TASK DIRECTIONS => Copy exactly the lines from the one containing "Reconstruct this image" through the one containing "bpy.data.objects.remove(_o)", both included, and leave out any pictures.

DATA SUPPLIED =>
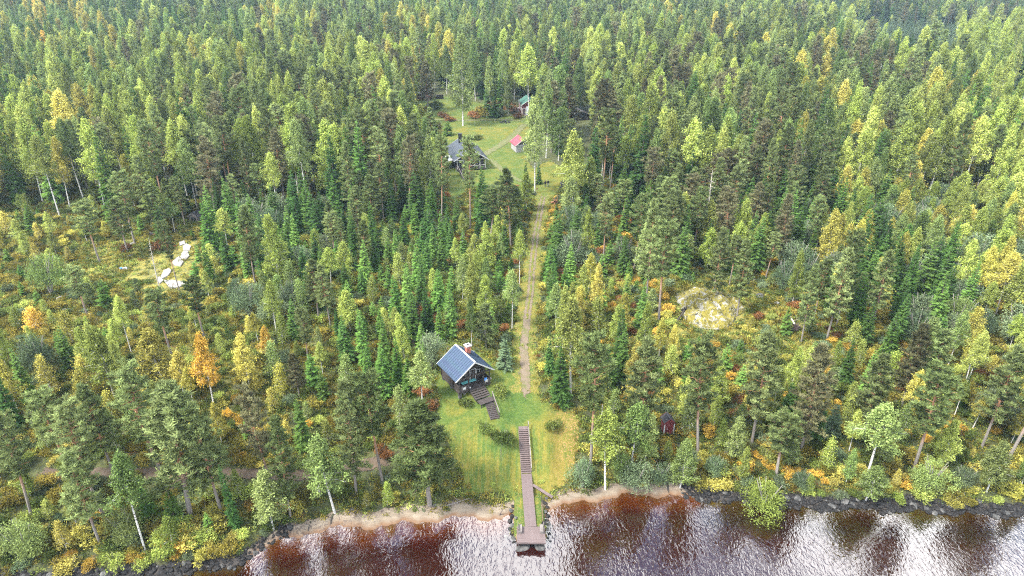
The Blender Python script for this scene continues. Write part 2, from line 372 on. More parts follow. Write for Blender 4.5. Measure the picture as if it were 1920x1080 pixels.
# tracks
def ribbon(name, pts, hw, mat, off, label, jit=.12, attrs=None, res=.5, step=None):
    P = [np.array(q[:2]) for q in pts]; L = []; Rr = []
    for i, q in enumerate(P):
        d = P[min(i+1, len(P)-1)]-P[max(i-1, 0)]; d = d/np.linalg.norm(d); nrm = np.array([-d[1], d[0]])
        h = hw[i] if hasattr(hw, '__len__') else hw
        L.append(q+nrm*h); Rr.append(q-nrm*h)
    return sheet(name, [tuple(q) for q in L+Rr[::-1]], mat, off, res, jit, attrs, label, step)
TRK = pix([(986, 760), (985, 738), (986, 715), (984, 690), (982, 650), (988, 600), (995, 545), (999, 490), (1005, 440), (1012, 400), (1019, 365)])
ribbon('track_verge', TRK[1:], [1.9]*(len(TRK)-1), GRASS, .09, 'yellowish grass verge of the gravel track', .25, dict(yel=lambda x, y: x*0+.52, stripe=lambda x, y: x*0, litter=lambda x, y: x*0+.55))
def gravelmat(name, a, b, rut=0, g=(.2, .2, .03)):
    m, t, p = newmat(name); pos = geo_pos(t); n1 = noise(t, pos, .6, 5, .7, .6); n2 = noise(t, pos, 5, 5, .75)
    col = mix(t, n1, a, b); col = mix(t, ramp(t, n1, [(.5, 0), (.62, rut)]), col, g)
    col = mix(t, 1.0, col, ramp(t, n2, [(.25, .55), (.75, 1.35)]), 'MULTIPLY')
    t.links.new(col, p.inputs['Base Color']); p.inputs['Roughness'].default_value = .95; bump(t, p, n2, .8, .08)
    e = mth(t, 'ADD', mth(t, 'MULTIPLY', attr(t, 'edge'), 1.5), mth(t, 'MULTIPLY', mth(t, 'SUBTRACT', noise(t, pos, 1.3, 5, .75), .5), 2.2))
    t.links.new(ramp(t, e, [(.30, 0), (.46, 1)]), p.inputs['Alpha']); return m
def edge_of(pts, hw):
    P = [np.array(q[:2]) for q in pts]; H_ = list(hw) if hasattr(hw, '__len__') else [hw]*len(P)
    def f(x, y):
        o = np.zeros_like(x)-1.
        for i in range(len(P)-1):
            d = P[i+1]-P[i]; t_ = np.clip(((x-P[i][0])*d[0]+(y-P[i][1])*d[1])/(d@d), 0, 1); o = np.maximum(o, 1-np.hypot(x-P[i][0]-t_*d[0], y-P[i][1]-t_*d[1])/(H_[i]*(1-t_)+H_[i+1]*t_))
        e0 = np.minimum(np.hypot(x-P[0][0], y-P[0][1]), np.hypot(x-P[-1][0], y-P[-1][1])); return np.clip(o, 0, 1)*sstep(0, 3.5, e0)
    return f
_rib = ribbon
def ribbon(name, pts, hw, mat, off, label, jit=.12, attrs=None, res=.5, step=None):
    if attrs is None: attrs = dict(edge=edge_of(pts, hw))
    return _rib(name, pts, hw, mat, off, label, jit, attrs, res, step)
GRAVEL = gravelmat('track_gravel', (.17, .13, .09), (.125, .095, .058), .85, (.09,.10,.022))
ribbon('gravel_track', TRK, [.7, .85, .95, .88, .82, .78, .78, .8, .85, .9, .85], GRAVEL, .13, 'pinkish gravel track running up from the lawn through the forest', .2)
ribbon('track_centre_grass', TRK[5:], .17, GRASS, .17, 'green grass strip along the middle of the gravel track', .09, dict(yel=lambda x, y: x*0+.5, stripe=lambda x, y: x*0, litter=lambda x, y: x*0+.3), res=.3, step=.5)
WORN = gravelmat('worn_grass', (.125, .115, .05), (.095, .11, .028), .8, (.075,.105,.018))
ribbon('worn_path', pix([(985, 232), (968, 250), (940, 272), (905, 292), (893, 302)]), 1.5, WORN, .13, 'worn tan drive crossing the upper yard', .3, res=1)
ribbon('yard_path', pix([(762, 219), (800, 224), (850, 226), (900, 226), (950, 225), (985, 228)]), [1.3, 1.0, 1.2, 1, 1, .9], WORN, .16, 'thin worn track along the top of the yard', .25, res=1)
ribbon('footpath', pix([(918, 296), (940, 318), (965, 335), (990, 345)]), 1.0, WORN, .12, 'faint footpath from the house to the gravel track', .2, res=1)
DIRT = gravelmat('brown_dirt', (.11, .078, .052), (.07, .048, .032), .4, (.07,.065,.025))
STRK = pix([(60, 886), (200, 886), (300, 890), (400, 892), (500, 890), (590, 888), (650, 878), (700, 870), (748, 860)])
ribbon('shore_track', STRK, [1.1, 1.05, 1.05, 1.05, 1.05, 1.05, 1.05, 1.2, 1.0], DIRT, .09, 'brown dirt track behind the shoreline pines', .12, res=.7)
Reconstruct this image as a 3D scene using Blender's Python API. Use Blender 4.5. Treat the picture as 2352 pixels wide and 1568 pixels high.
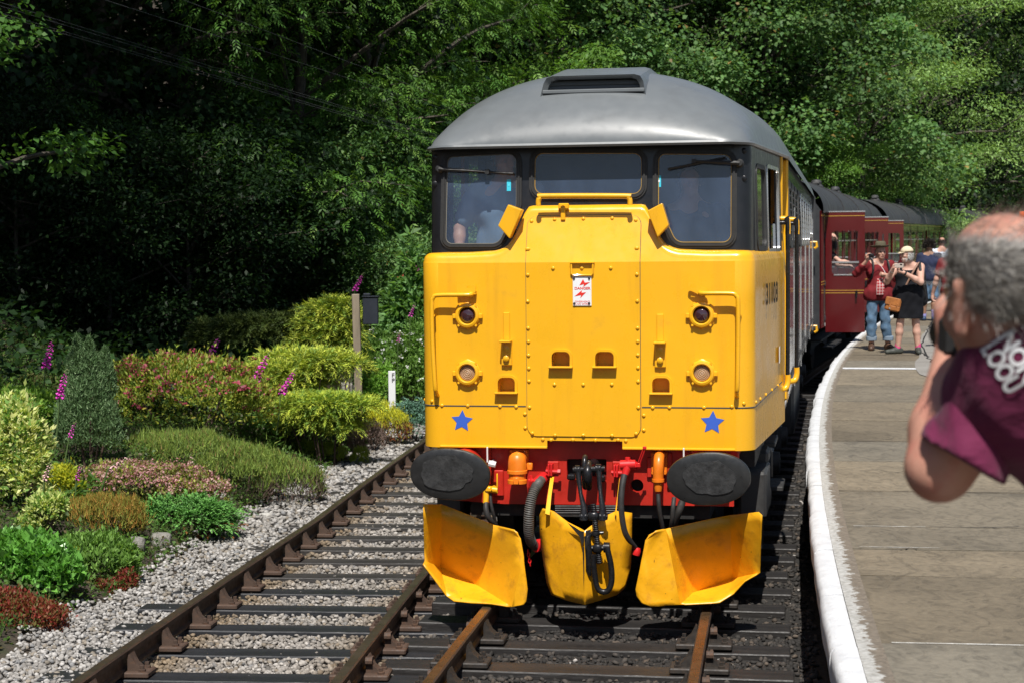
import bpy, bmesh, math, random
import numpy as np
from mathutils import Vector, Matrix, Euler, noise as mnoise
from mathutils.geometry import tessellate_polygon

random.seed(7)
RNG = np.random.default_rng(7)
R = math.radians
scene = bpy.context.scene
for _o in list(bpy.data.objects):
    bpy.data.objects.remove(_o)

# ------------------------------------------------------------------ camera
FPX = 4045.0            # focal length for a picture 2352 px wide
CAM_H = 2.50
PITCH = math.atan((784 - 556) / FPX)
ROLL = -0.0095
cam_data = bpy.data.cameras.new("camera")
cam = bpy.data.objects.new("camera", cam_data)
scene.collection.objects.link(cam)
CAM_M = Matrix.Rotation(math.pi / 2 - PITCH, 3, 'X') @ Matrix.Rotation(ROLL, 3, 'Z')
cam.matrix_world = Matrix.Translation((0, 0, CAM_H)) @ CAM_M.to_4x4()
cam_data.sensor_width = 36
cam_data.lens = FPX / 2352 * 36
cam_data.clip_end = 2000
cam_data.clip_start = 0.05
cam_data.dof.use_dof = True
cam_data.dof.focus_distance = 12.5
cam_data.dof.aperture_fstop = 6.3
scene.camera = cam

# ------------------------------------------------------------------ light
SUN_EL = R(57)
SUN_H = Vector((0.06, 1.0)).normalized()      # horizontal way the light travels
world = bpy.data.worlds.new("World")
scene.world = world
world.use_nodes = True
wn = world.node_tree.nodes
wl = world.node_tree.links
bgn = wn.get("Background") or wn.new("ShaderNodeBackground")
sky = wn.new("ShaderNodeTexSky")
sky.sky_type = 'NISHITA'
sky.sun_disc = False
sky.sun_elevation = SUN_EL
sky.sun_rotation = math.atan2(-SUN_H.x, -SUN_H.y)
sky.air_density = 1.0
sky.dust_density = 1.0
wl.new(sky.outputs[0], bgn.inputs[0])
bgn.inputs[1].default_value = 0.068
outn = wn.get("World Output") or wn.new("ShaderNodeOutputWorld")
wl.new(bgn.outputs[0], outn.inputs[0])
sun_data = bpy.data.lights.new("sun", 'SUN')
sun_data.energy = 5.0
sun_data.angle = R(0.53)
sun_data.color = (1.0, 0.955, 0.89)
sun = bpy.data.objects.new("sun", sun_data)
scene.collection.objects.link(sun)
_d = Vector((SUN_H.x * math.cos(SUN_EL), SUN_H.y * math.cos(SUN_EL), -math.sin(SUN_EL)))
sun.rotation_euler = _d.to_track_quat('-Z', 'Y').to_euler()
sun.location = (0, -20, 40)
scene.view_settings.view_transform = 'Standard'
scene.view_settings.look = 'None'
scene.view_settings.exposure = 0.28
scene.view_settings.gamma = 1.0
scene.view_settings.use_curve_mapping = False
scene.render.engine = 'CYCLES'
scene.cycles.max_bounces = 7
scene.cycles.diffuse_bounces = 3
scene.cycles.glossy_bounces = 4
scene.cycles.transparent_max_bounces = 12
scene.cycles.caustics_reflective = False
scene.cycles.caustics_refractive = False

# ------------------------------------------------------------------ rays
CAM_P = Vector((0, 0, CAM_H))
def ray(px, py):
    d = CAM_M @ Vector(((px - 1176) / FPX, -(py - 784) / FPX, -1.0))
    return d / d.y
def at(px, py, Y):
    """world point at depth Y that shows at (px, py) of the 2352 px wide picture"""
    return CAM_P + ray(px, py) * Y
def on_z(px, py, z):
    d = ray(px, py)
    return CAM_P + d * ((z - CAM_H) / d.z)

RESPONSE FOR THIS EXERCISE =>
Reconstruct this image as a 3D scene using Blender's Python API. Use Blender 4.5. Treat the picture as 2352 pixels wide and 1568 pixels high.
import bpy, bmesh, math, random
import numpy as np
from mathutils import Vector, Matrix, Euler, noise as mnoise
from mathutils.geometry import tessellate_polygon

random.seed(7)
RNG = np.random.default_rng(7)
R = math.radians
scene = bpy.context.scene
for _o in list(bpy.data.objects):
    bpy.data.objects.remove(_o)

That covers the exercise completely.